When Algorithms Find Things That Aren't There
What synthetic data taught me about finding undervalued stocks
I thought clustering would easily identify underperforming stocks. It didn't.
The Setup
I created synthetic financial data - stock prices with metrics like revenue growth, debt-to-equity ratios, and P/E multiples.
Why? To practice clustering algorithms that could identify underperforming stocks. Make some money, of course.
This works in retail operations. We start by grouping stores by size, but that's just the beginning. When we discover more complex clusters based on multiple factors, we get truly homogenous groups that should perform similarly. All Stores have ~95% in-time pick performance. Within a cluster, Store #42 has a 95% on-time pick rate (looks “normal”) while its true peers achieve 99%. These aren't just similar stores - they're almost identical in their operating conditions. That's when you know exactly where to focus.
Seemed like this should work for stocks too.
No Groups, 2 Clusters
My first generative dataset had no explicit groups. I just made sure it reflected realistic financial relationships - higher revenue growth correlates with higher profit margins, that sort of thing.
I ran k-means clustering.
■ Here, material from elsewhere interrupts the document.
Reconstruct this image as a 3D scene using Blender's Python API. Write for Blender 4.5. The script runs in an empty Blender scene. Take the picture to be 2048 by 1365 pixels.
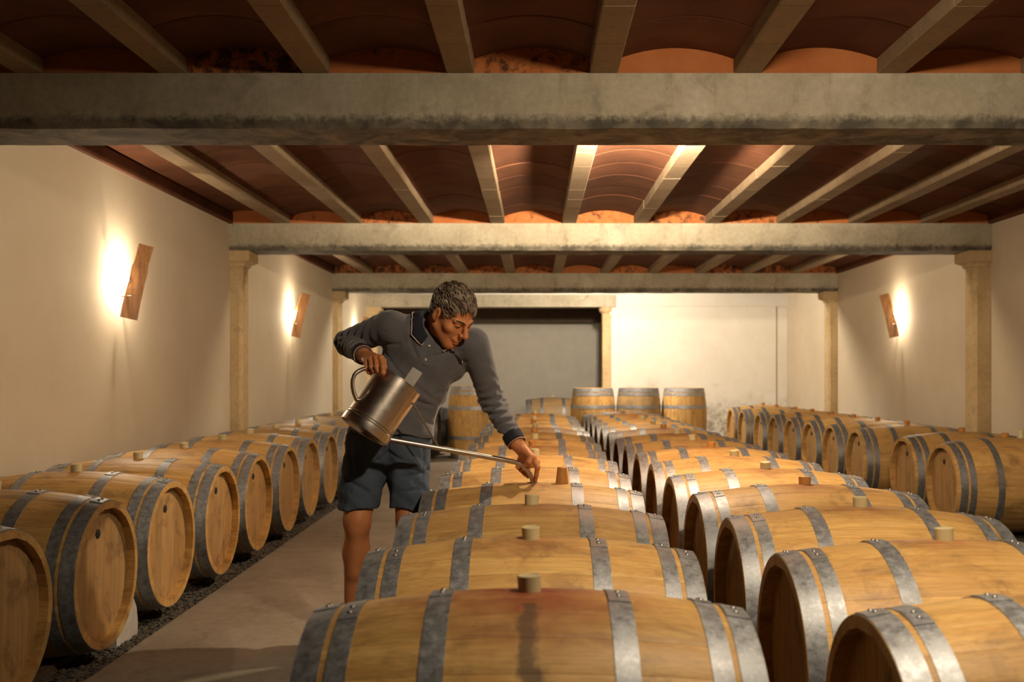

The elbow method suggested 2 clusters1.
Wait, what? I didn't create any groups intentionally, but the algorithm found them anyway.
Did I miss something obvious? Or did the algorithm see patterns that weren't really there?
Both, actually. The covariance structure I used to create realistic financial relationships created unintentional patterns that resembled:
Growth stocks: High revenue growth, high debt, high P/E
Value stocks: High profit margins, low debt, high ROE
4 Groups, 3 Clusters
Then I created data with four explicit groups:
High-Growth: very high growth, very low margins, moderate debt
Stable-Profit: low growth, very high margins, very low debt
High-Debt: no growth, very low margins, very high debt
Cash-Cow: moderate growth, extremely high margins, almost no debt
I applied PCA, then clustering using the silhouette method.
I still used k-means, but I switched from elbow to silhouette method (a “more robust” approach) to identity the best number of clusters.
The algorithm found 3 clusters. But I made 4 groups in the generative data!
Exaggerating the Differences
What if I pushed the groups further apart? Then the algorithm found my four groups.
But in the real world, I can't change the data. I need something more reliable.
4 Groups, 8 Clusters!
Maybe not k-means.
Maybe Gaussian Mixture Model instead?
It suggested 8 clusters. Oh boy.
There Is No Right Number
I realized something important: there is no "correct" number of clusters. The algorithm doesn't discover something that's objectively there - it organizes data according to patterns I ask it to find.
What matters is whether the clusters are useful for my purpose: identifying underperforming stocks.
This Might Work After All
I compared underperforming stocks identified by each method:
K-Means with k=2 on the single-distribution data
K-Means with k=3 on the 4-group data
GMM with k=8 on the same 4-group data
Two stocks consistently appeared as underperformers across all methods: S424 and S242.
Interestingly, S424 was underperforming globally, but S242 only underperformed within its peer group - something I wouldn't have noticed without clustering.
What I Learned
Clustering doesn't find the "true" number of groups. It finds useful ways to organize data.
The value isn't in perfect clusters, but in the insights they provide.
Different approaches can reveal different insights. Use multiple methods.
Sometimes the most valuable insights come from comparing results across methods.
For real-world stock data, I'll need to:
Preprocess carefully
Apply multiple clustering methods
Validate clusters against external metrics
Cross-reference underperforming stocks across methods
Compare to a non-clustered analysis
Test with real trades
The goal isn't perfect clusters. It's profitable insights.
And sometimes the best insights come from seeing when different methods agree - even when they're all slightly wrong.
Bonus: you can copy and paste this whole article into Grok-3 and ask for python code to replicate this whole analysis!